---------- SOURCE DATA ----------
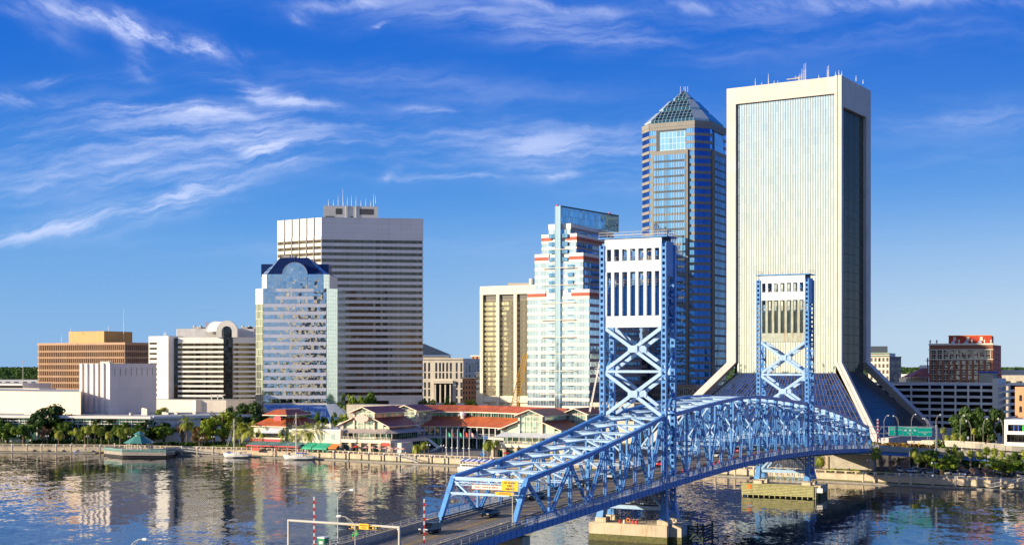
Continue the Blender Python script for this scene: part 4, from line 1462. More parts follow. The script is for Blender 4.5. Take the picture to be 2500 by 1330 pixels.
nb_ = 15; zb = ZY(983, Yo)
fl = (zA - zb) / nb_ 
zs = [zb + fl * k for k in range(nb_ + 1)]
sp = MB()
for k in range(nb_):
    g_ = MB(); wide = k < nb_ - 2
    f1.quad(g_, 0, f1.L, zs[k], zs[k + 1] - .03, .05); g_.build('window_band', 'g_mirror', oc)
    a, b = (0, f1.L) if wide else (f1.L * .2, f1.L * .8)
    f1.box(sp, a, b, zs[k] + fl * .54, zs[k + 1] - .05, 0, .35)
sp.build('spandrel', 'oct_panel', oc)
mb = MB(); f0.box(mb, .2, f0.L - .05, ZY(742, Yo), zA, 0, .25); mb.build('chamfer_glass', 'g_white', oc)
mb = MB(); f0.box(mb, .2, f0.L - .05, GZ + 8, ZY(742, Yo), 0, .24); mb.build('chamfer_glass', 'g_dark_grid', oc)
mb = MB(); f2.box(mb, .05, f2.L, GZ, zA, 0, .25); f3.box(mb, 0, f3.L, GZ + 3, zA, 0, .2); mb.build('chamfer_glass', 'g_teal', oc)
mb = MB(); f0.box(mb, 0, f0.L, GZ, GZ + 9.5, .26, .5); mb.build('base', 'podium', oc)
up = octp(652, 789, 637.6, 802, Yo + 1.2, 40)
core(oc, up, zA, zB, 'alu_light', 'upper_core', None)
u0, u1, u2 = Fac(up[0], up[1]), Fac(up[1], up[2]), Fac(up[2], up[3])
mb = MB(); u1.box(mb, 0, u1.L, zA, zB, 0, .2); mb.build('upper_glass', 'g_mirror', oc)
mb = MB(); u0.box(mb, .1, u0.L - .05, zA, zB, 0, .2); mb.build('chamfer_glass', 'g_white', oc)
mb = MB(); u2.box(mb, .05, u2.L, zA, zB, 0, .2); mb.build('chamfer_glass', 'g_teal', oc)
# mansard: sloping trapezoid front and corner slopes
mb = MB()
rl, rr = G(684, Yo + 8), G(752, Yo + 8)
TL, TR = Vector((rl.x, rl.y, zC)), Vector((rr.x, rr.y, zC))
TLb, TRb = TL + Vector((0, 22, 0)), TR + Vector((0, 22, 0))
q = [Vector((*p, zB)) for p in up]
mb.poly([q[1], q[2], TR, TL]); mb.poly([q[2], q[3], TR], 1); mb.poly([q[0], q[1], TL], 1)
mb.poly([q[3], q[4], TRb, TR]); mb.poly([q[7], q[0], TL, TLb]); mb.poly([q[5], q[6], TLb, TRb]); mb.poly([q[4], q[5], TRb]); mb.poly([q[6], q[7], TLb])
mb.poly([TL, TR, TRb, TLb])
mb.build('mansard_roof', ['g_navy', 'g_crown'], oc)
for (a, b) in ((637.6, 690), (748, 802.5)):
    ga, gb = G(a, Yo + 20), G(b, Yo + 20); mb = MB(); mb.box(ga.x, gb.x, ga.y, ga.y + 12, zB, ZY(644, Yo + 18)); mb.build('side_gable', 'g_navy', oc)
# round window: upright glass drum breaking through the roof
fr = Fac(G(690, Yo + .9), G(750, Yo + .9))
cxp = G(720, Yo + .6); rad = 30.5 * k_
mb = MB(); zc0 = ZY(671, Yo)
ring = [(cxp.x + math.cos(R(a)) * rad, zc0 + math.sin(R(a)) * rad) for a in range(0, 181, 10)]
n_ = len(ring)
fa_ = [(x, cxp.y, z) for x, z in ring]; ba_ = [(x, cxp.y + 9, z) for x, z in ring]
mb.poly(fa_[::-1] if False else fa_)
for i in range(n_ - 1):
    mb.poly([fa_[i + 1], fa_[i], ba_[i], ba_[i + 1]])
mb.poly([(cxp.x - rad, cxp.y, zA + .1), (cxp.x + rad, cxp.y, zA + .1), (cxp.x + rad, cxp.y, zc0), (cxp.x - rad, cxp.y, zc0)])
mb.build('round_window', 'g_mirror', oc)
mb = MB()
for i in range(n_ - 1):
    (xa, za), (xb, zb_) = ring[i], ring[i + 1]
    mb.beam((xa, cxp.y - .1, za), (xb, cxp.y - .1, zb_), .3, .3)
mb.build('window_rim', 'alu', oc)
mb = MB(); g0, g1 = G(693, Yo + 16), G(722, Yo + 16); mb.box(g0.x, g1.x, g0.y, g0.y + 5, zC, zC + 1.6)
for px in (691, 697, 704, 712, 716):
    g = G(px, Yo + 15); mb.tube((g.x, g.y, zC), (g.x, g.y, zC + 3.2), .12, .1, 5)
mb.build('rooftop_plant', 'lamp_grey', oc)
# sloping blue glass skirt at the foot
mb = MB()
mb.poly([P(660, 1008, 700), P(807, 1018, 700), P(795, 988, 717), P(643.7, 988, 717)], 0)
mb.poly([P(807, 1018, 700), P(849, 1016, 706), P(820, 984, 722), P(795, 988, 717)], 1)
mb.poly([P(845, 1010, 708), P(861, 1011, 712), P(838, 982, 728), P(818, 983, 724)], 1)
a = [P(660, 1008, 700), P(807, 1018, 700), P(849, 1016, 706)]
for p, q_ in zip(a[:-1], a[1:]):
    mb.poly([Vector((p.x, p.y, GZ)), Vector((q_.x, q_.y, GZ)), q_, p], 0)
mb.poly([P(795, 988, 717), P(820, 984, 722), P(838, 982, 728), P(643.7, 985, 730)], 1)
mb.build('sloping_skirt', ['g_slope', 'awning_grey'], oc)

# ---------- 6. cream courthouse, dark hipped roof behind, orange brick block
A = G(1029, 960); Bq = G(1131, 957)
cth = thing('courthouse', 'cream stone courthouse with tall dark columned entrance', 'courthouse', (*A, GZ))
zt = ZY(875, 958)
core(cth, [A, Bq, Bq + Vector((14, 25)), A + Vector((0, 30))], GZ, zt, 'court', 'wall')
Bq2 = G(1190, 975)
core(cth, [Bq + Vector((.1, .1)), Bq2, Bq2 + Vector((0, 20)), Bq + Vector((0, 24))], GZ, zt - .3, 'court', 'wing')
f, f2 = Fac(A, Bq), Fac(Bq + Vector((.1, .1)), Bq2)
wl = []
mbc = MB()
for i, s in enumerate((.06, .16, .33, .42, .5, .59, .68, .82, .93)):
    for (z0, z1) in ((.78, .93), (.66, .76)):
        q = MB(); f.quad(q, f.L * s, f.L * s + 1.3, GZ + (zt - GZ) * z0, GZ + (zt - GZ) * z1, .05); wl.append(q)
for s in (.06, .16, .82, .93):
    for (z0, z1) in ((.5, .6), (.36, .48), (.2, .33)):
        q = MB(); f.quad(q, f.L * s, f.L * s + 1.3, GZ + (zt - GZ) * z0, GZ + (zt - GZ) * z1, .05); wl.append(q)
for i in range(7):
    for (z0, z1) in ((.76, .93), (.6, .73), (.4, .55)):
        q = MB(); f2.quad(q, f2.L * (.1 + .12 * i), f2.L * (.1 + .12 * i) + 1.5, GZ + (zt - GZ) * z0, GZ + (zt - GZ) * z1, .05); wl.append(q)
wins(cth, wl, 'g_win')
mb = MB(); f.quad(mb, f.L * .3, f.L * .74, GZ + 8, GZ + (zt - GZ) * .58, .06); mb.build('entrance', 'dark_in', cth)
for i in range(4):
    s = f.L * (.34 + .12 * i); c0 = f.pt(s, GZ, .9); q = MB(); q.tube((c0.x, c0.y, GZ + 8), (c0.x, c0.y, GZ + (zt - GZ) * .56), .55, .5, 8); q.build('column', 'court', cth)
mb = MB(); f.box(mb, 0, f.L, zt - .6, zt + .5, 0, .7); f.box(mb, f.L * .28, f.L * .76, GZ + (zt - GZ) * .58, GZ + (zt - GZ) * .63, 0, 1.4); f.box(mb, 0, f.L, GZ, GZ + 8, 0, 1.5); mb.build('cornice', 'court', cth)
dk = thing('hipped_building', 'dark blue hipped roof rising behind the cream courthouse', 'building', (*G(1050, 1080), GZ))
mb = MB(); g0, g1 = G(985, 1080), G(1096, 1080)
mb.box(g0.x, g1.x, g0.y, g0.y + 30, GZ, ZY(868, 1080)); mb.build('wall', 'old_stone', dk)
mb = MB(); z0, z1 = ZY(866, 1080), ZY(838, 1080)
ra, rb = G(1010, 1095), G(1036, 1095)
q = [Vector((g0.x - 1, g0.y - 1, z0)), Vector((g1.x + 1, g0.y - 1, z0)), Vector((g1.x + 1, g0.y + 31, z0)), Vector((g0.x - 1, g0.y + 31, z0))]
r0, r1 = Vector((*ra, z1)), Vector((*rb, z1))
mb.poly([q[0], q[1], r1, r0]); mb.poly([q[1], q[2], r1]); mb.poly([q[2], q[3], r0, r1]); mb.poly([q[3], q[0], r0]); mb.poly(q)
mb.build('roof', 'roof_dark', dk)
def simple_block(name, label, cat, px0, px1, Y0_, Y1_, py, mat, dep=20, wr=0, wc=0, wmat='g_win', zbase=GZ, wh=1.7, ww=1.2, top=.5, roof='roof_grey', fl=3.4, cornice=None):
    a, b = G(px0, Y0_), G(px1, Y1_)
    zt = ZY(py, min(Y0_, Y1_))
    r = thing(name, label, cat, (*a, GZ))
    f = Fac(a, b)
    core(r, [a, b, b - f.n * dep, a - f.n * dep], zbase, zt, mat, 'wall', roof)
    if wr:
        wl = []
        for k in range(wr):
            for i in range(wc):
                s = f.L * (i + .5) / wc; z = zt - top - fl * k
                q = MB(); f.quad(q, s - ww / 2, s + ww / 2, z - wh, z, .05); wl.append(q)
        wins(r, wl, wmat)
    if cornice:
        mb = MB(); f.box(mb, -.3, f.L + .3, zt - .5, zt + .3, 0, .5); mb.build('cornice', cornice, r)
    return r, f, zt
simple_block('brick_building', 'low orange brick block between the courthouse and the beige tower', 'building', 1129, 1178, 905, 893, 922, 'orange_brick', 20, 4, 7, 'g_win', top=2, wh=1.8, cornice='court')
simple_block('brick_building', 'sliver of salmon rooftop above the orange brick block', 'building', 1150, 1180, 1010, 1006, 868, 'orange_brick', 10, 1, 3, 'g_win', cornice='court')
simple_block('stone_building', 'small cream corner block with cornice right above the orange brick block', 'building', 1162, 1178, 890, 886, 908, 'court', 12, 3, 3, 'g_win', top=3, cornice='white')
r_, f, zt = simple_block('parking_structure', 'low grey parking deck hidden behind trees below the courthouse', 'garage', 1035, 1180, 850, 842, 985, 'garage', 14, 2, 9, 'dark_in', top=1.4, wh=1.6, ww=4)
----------
Starting at the top of the listing above, please restate word for word each line up to and including the one that holds "0, .25); mb.build('chamfer_glass', 'g_white', oc)", omitting every image.

▶ **PROBLEM SOLUTION**:
Continue the Blender Python script for this scene: part 4, from line 1462. More parts follow. The script is for Blender 4.5. Take the picture to be 2500 by 1330 pixels.
nb_ = 15; zb = ZY(983, Yo)
fl = (zA - zb) / nb_ 
zs = [zb + fl * k for k in range(nb_ + 1)]
sp = MB()
for k in range(nb_):
    g_ = MB(); wide = k < nb_ - 2
    f1.quad(g_, 0, f1.L, zs[k], zs[k + 1] - .03, .05); g_.build('window_band', 'g_mirror', oc)
    a, b = (0, f1.L) if wide else (f1.L * .2, f1.L * .8)
    f1.box(sp, a, b, zs[k] + fl * .54, zs[k + 1] - .05, 0, .35)
sp.build('spandrel', 'oct_panel', oc)
mb = MB(); f0.box(mb, .2, f0.L - .05, ZY(742, Yo), zA, 0, .25); mb.build('chamfer_glass', 'g_white', oc)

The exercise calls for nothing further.